WHAT TO WORK ON :: Give the records back in full, exactly as they read.
-- start of GIVEN DATA --
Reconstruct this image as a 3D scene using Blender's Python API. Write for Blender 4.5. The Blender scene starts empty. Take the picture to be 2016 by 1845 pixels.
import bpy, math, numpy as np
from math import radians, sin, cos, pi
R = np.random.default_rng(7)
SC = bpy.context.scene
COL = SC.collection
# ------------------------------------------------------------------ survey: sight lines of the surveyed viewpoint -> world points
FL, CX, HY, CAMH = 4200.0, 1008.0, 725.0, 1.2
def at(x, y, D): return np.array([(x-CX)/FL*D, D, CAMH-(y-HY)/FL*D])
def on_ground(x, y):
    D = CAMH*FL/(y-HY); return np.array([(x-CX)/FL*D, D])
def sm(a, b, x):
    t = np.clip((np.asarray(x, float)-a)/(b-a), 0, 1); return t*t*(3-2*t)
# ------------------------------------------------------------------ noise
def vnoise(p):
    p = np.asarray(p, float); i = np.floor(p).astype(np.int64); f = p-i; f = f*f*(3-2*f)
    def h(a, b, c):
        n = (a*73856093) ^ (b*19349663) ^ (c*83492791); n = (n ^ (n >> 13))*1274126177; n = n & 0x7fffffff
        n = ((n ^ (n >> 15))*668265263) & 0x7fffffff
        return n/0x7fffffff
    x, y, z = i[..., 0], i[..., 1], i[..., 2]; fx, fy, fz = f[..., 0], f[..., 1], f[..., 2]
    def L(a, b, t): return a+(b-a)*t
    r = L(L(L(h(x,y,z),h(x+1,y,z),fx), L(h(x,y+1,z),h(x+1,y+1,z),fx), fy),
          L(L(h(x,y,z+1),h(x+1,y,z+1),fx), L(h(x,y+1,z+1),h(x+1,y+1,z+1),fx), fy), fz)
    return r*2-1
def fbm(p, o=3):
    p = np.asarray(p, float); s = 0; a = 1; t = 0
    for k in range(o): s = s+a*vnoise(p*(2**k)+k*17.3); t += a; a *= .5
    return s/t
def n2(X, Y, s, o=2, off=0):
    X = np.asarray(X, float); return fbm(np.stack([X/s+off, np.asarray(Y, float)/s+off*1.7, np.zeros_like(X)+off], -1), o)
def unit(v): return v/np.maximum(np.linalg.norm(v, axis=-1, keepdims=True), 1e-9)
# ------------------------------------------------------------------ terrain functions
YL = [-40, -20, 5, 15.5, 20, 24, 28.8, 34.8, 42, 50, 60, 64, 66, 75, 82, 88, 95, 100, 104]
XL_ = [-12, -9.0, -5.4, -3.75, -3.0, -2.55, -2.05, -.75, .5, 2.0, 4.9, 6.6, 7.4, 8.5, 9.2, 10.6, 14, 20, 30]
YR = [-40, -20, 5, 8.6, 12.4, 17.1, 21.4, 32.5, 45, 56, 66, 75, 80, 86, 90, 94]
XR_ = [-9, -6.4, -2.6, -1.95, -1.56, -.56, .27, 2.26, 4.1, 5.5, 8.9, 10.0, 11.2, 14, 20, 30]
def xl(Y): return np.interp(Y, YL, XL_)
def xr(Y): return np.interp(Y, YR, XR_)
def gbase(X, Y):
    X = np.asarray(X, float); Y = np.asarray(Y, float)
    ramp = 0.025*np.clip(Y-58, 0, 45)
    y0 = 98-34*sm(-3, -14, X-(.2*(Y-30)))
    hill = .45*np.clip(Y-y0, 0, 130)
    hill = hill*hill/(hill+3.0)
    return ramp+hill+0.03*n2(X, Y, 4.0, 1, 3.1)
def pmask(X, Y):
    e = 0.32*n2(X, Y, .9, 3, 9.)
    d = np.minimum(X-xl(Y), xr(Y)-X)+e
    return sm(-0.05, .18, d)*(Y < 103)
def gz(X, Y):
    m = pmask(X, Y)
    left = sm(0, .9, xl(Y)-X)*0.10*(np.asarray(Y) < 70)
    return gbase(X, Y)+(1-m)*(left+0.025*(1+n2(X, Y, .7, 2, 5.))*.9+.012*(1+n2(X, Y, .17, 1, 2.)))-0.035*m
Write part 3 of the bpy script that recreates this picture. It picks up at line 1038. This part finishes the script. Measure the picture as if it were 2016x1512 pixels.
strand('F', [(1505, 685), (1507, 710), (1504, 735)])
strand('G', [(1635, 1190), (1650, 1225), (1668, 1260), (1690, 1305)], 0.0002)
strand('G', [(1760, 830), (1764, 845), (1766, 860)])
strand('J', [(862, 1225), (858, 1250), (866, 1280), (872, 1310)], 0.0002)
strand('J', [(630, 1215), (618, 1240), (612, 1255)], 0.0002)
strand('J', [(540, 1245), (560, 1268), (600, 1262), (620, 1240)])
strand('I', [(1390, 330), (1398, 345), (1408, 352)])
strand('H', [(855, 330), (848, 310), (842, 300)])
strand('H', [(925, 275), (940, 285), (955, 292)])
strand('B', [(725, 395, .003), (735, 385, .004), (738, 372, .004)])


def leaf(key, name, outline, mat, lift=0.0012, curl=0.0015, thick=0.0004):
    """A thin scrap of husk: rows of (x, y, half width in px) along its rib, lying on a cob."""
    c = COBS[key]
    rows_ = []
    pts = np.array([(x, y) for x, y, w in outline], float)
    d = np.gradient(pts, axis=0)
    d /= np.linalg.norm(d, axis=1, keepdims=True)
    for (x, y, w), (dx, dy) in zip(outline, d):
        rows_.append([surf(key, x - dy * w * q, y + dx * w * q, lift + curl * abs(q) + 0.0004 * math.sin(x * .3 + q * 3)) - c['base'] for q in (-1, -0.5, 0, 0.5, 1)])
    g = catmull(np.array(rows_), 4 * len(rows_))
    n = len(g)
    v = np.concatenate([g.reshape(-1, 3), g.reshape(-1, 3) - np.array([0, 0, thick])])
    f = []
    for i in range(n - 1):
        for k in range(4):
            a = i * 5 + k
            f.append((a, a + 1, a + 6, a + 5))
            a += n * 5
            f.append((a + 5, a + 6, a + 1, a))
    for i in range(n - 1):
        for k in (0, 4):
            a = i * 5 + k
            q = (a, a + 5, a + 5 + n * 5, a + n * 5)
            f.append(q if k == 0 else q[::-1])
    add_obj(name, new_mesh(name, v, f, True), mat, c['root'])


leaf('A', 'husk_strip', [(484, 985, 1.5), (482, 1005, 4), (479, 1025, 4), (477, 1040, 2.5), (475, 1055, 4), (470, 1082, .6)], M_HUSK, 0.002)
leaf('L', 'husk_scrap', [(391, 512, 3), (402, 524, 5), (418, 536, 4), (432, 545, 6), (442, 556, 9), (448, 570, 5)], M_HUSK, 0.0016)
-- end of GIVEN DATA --
FULL ANSWER ::
Reconstruct this image as a 3D scene using Blender's Python API. Write for Blender 4.5. The Blender scene starts empty. Take the picture to be 2016 by 1845 pixels.
import bpy, math, numpy as np
from math import radians, sin, cos, pi
R = np.random.default_rng(7)
SC = bpy.context.scene
COL = SC.collection
# ------------------------------------------------------------------ survey: sight lines of the surveyed viewpoint -> world points
FL, CX, HY, CAMH = 4200.0, 1008.0, 725.0, 1.2
def at(x, y, D): return np.array([(x-CX)/FL*D, D, CAMH-(y-HY)/FL*D])
def on_ground(x, y):
    D = CAMH*FL/(y-HY); return np.array([(x-CX)/FL*D, D])
def sm(a, b, x):
    t = np.clip((np.asarray(x, float)-a)/(b-a), 0, 1); return t*t*(3-2*t)
# ------------------------------------------------------------------ noise
def vnoise(p):
    p = np.asarray(p, float); i = np.floor(p).astype(np.int64); f = p-i; f = f*f*(3-2*f)
    def h(a, b, c):
        n = (a*73856093) ^ (b*19349663) ^ (c*83492791); n = (n ^ (n >> 13))*1274126177; n = n & 0x7fffffff
        n = ((n ^ (n >> 15))*668265263) & 0x7fffffff
        return n/0x7fffffff
    x, y, z = i[..., 0], i[..., 1], i[..., 2]; fx, fy, fz = f[..., 0], f[..., 1], f[..., 2]
    def L(a, b, t): return a+(b-a)*t
    r = L(L(L(h(x,y,z),h(x+1,y,z),fx), L(h(x,y+1,z),h(x+1,y+1,z),fx), fy),
          L(L(h(x,y,z+1),h(x+1,y,z+1),fx), L(h(x,y+1,z+1),h(x+1,y+1,z+1),fx), fy), fz)
    return r*2-1
def fbm(p, o=3):
    p = np.asarray(p, float); s = 0; a = 1; t = 0
    for k in range(o): s = s+a*vnoise(p*(2**k)+k*17.3); t += a; a *= .5
    return s/t
def n2(X, Y, s, o=2, off=0):
    X = np.asarray(X, float); return fbm(np.stack([X/s+off, np.asarray(Y, float)/s+off*1.7, np.zeros_like(X)+off], -1), o)
def unit(v): return v/np.maximum(np.linalg.norm(v, axis=-1, keepdims=True), 1e-9)
# ------------------------------------------------------------------ terrain functions
YL = [-40, -20, 5, 15.5, 20, 24, 28.8, 34.8, 42, 50, 60, 64, 66, 75, 82, 88, 95, 100, 104]
XL_ = [-12, -9.0, -5.4, -3.75, -3.0, -2.55, -2.05, -.75, .5, 2.0, 4.9, 6.6, 7.4, 8.5, 9.2, 10.6, 14, 20, 30]
YR = [-40, -20, 5, 8.6, 12.4, 17.1, 21.4, 32.5, 45, 56, 66, 75, 80, 86, 90, 94]
XR_ = [-9, -6.4, -2.6, -1.95, -1.56, -.56, .27, 2.26, 4.1, 5.5, 8.9, 10.0, 11.2, 14, 20, 30]
def xl(Y): return np.interp(Y, YL, XL_)
def xr(Y): return np.interp(Y, YR, XR_)
def gbase(X, Y):
    X = np.asarray(X, float); Y = np.asarray(Y, float)
    ramp = 0.025*np.clip(Y-58, 0, 45)
    y0 = 98-34*sm(-3, -14, X-(.2*(Y-30)))
    hill = .45*np.clip(Y-y0, 0, 130)
    hill = hill*hill/(hill+3.0)
    return ramp+hill+0.03*n2(X, Y, 4.0, 1, 3.1)
def pmask(X, Y):
    e = 0.32*n2(X, Y, .9, 3, 9.)
    d = np.minimum(X-xl(Y), xr(Y)-X)+e
    return sm(-0.05, .18, d)*(Y < 103)
def gz(X, Y):
    m = pmask(X, Y)
    left = sm(0, .9, xl(Y)-X)*0.10*(np.asarray(Y) < 70)
    return gbase(X, Y)+(1-m)*(left+0.025*(1+n2(X, Y, .7, 2, 5.))*.9+.012*(1+n2(X, Y, .17, 1, 2.)))-0.035*m
Write part 3 of the bpy script that recreates this picture. It picks up at line 1038. This part finishes the script. Measure the picture as if it were 2016x1512 pixels.
strand('F', [(1505, 685), (1507, 710), (1504, 735)])
strand('G', [(1635, 1190), (1650, 1225), (1668, 1260), (1690, 1305)], 0.0002)
strand('G', [(1760, 830), (1764, 845), (1766, 860)])
strand('J', [(862, 1225), (858, 1250), (866, 1280), (872, 1310)], 0.0002)
strand('J', [(630, 1215), (618, 1240), (612, 1255)], 0.0002)
strand('J', [(540, 1245), (560, 1268), (600, 1262), (620, 1240)])
strand('I', [(1390, 330), (1398, 345), (1408, 352)])
strand('H', [(855, 330), (848, 310), (842, 300)])
strand('H', [(925, 275), (940, 285), (955, 292)])
strand('B', [(725, 395, .003), (735, 385, .004), (738, 372, .004)])


def leaf(key, name, outline, mat, lift=0.0012, curl=0.0015, thick=0.0004):
    """A thin scrap of husk: rows of (x, y, half width in px) along its rib, lying on a cob."""
    c = COBS[key]
    rows_ = []
    pts = np.array([(x, y) for x, y, w in outline], float)
    d = np.gradient(pts, axis=0)
    d /= np.linalg.norm(d, axis=1, keepdims=True)
    for (x, y, w), (dx, dy) in zip(outline, d):
        rows_.append([surf(key, x - dy * w * q, y + dx * w * q, lift + curl * abs(q) + 0.0004 * math.sin(x * .3 + q * 3)) - c['base'] for q in (-1, -0.5, 0, 0.5, 1)])
    g = catmull(np.array(rows_), 4 * len(rows_))
    n = len(g)
    v = np.concatenate([g.reshape(-1, 3), g.reshape(-1, 3) - np.array([0, 0, thick])])
    f = []
    for i in range(n - 1):
        for k in range(4):
            a = i * 5 + k
            f.append((a, a + 1, a + 6, a + 5))
            a += n * 5
            f.append((a + 5, a + 6, a + 1, a))
    for i in range(n - 1):
        for k in (0, 4):
            a = i * 5 + k
            q = (a, a + 5, a + 5 + n * 5, a + n * 5)
            f.append(q if k == 0 else q[::-1])
    add_obj(name, new_mesh(name, v, f, True), mat, c['root'])


leaf('A', 'husk_strip', [(484, 985, 1.5), (482, 1005, 4), (479, 1025, 4), (477, 1040, 2.5), (475, 1055, 4), (470, 1082, .6)], M_HUSK, 0.002)
leaf('L', 'husk_scrap', [(391, 512, 3), (402, 524, 5), (418, 536, 4), (432, 545, 6), (442, 556, 9), (448, 570, 5)], M_HUSK, 0.0016)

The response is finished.